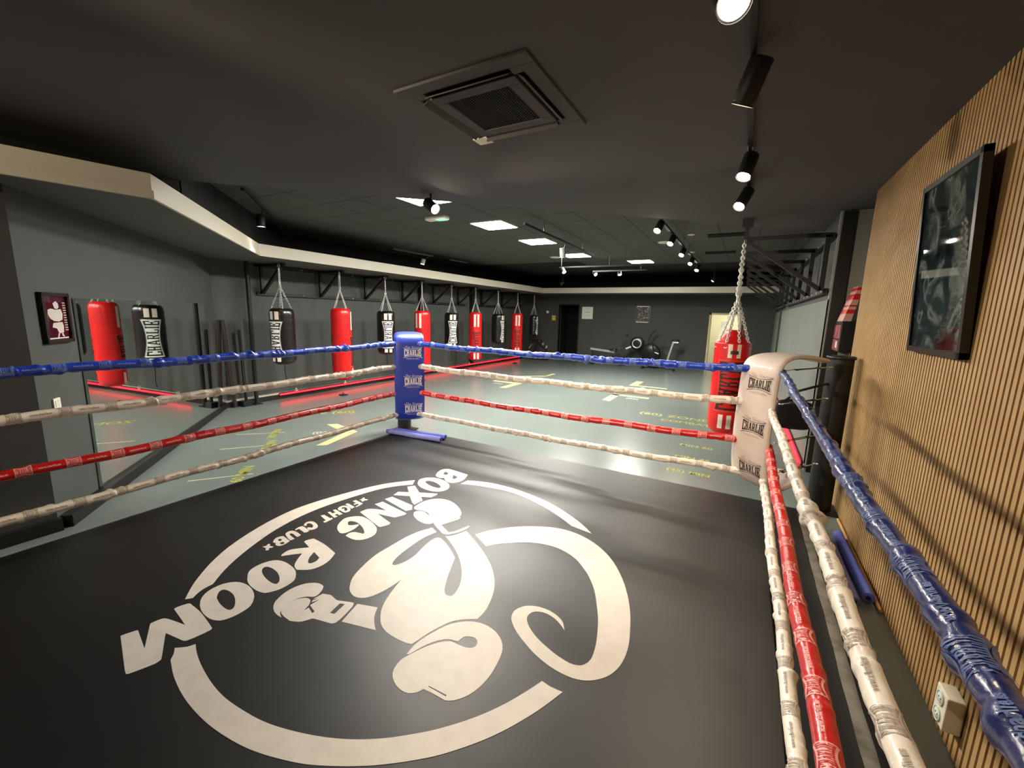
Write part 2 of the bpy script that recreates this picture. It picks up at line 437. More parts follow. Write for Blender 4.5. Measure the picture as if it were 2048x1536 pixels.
# door in the back wall stands open on a dark store
struct(MB().box((-6.74,15.985,0),(-6.70,16.1,2.26)).box((-5.88,15.985,0),(-5.84,16.1,2.26)).box((-6.74,15.985,2.22),(-5.84,16.1,2.26)).build('door_1', 'black_paint'))
struct(MB().box((-1.12,15.98,0),(-1.06,16.19,2.02)).box((-1.12,15.98,1.96),(-.12,16.19,2.02)).box((-.18,15.98,0),(-.12,16.19,2.02)).build('door_2', 'mark_cream'))
# painted floor markings belong to the floor
def mark(m, *polys):
    b = MB()
    for p in polys: b.add([(x, y, .0015) for x, y in p], [tuple(range(len(p)))])
    o = b.build('floor_marking', m, flo); return o
mark('mark_cream', [(-5.64,4.17),(-5.53,4.28),(-4.93,4.16),(-4.97,4.06),(-5.03,4.02),(-5.45,4.12)], [(-4.93,4.16),(-4.745,3.50),(-4.85,3.40),(-5.04,4.03)])
mark('mark_cream', [(-5.83,9.45),(-5.85,9.63),(-5.0,9.62),(-5.0,9.44)], [(-5.18,9.45),(-5.0,9.45),(-5.0,8.72),(-5.18,8.72)])
mark('mark_cream', [(-5.98,10.35),(-5.95,10.5),(-5.02,11.35),(-5.0,11.15)], [(-5.1,11.2),(-5.0,11.2),(-5.0,11.85),(-5.1,11.85)])
mark('mark_cream', [(-2.58,8.78),(-2.40,8.70),(-2.40,9.62),(-2.58,9.62)], [(-2.58,9.48),(-1.74,9.48),(-1.74,9.64),(-2.58,9.64)])
mark('mark_cream', [(-2.56,11.1),(-2.36,11.1),(-2.36,12.0),(-2.56,12.0)], [(-2.36,11.25),(-1.6,11.25),(-1.6,11.12),(-2.36,11.12)])
mark('mark_yellow', [(-4.44,.35),(-4.36,.35),(-4.36,.8),(-4.44,.8)])
def floor_text(s, size, x, y, rz, m='mark_yellow', sx=1.0):
    b = MB(); c, n = cos(rz), sin(rz)
    text(b, s, size, lambda u, v: (x + u*c - v*n, y + u*n + v*c, .0015), bold=.004, sx=sx); b.build('floor_marking', m, flo)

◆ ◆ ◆

Given instruction:
Your copy of the data should match it exactly, except that pictures are left out.

Result below:
Write part 2 of the bpy script that recreates this picture. It picks up at line 437. More parts follow. Write for Blender 4.5. Measure the picture as if it were 2048x1536 pixels.
# door in the back wall stands open on a dark store
struct(MB().box((-6.74,15.985,0),(-6.70,16.1,2.26)).box((-5.88,15.985,0),(-5.84,16.1,2.26)).box((-6.74,15.985,2.22),(-5.84,16.1,2.26)).build('door_1', 'black_paint'))
struct(MB().box((-1.12,15.98,0),(-1.06,16.19,2.02)).box((-1.12,15.98,1.96),(-.12,16.19,2.02)).box((-.18,15.98,0),(-.12,16.19,2.02)).build('door_2', 'mark_cream'))
# painted floor markings belong to the floor
def mark(m, *polys):
    b = MB()
    for p in polys: b.add([(x, y, .0015) for x, y in p], [tuple(range(len(p)))])
    o = b.build('floor_marking', m, flo); return o
mark('mark_cream', [(-5.64,4.17),(-5.53,4.28),(-4.93,4.16),(-4.97,4.06),(-5.03,4.02),(-5.45,4.12)], [(-4.93,4.16),(-4.745,3.50),(-4.85,3.40),(-5.04,4.03)])
mark('mark_cream', [(-5.83,9.45),(-5.85,9.63),(-5.0,9.62),(-5.0,9.44)], [(-5.18,9.45),(-5.0,9.45),(-5.0,8.72),(-5.18,8.72)])
mark('mark_cream', [(-5.98,10.35),(-5.95,10.5),(-5.02,11.35),(-5.0,11.15)], [(-5.1,11.2),(-5.0,11.2),(-5.0,11.85),(-5.1,11.85)])
mark('mark_cream', [(-2.58,8.78),(-2.40,8.70),(-2.40,9.62),(-2.58,9.62)], [(-2.58,9.48),(-1.74,9.48),(-1.74,9.64),(-2.58,9.64)])
mark('mark_cream', [(-2.56,11.1),(-2.36,11.1),(-2.36,12.0),(-2.56,12.0)], [(-2.36,11.25),(-1.6,11.25),(-1.6,11.12),(-2.36,11.12)])
mark('mark_yellow', [(-4.44,.35),(-4.36,.35),(-4.36,.8),(-4.44,.8)])
def floor_text(s, size, x, y, rz, m='mark_yellow', sx=1.0):
    b = MB(); c, n = cos(rz), sin(rz)
    text(b, s, size, lambda u, v: (x + u*c - v*n, y + u*n + v*c, .0015), bold=.004, sx=sx); b.build('floor_marking', m, flo)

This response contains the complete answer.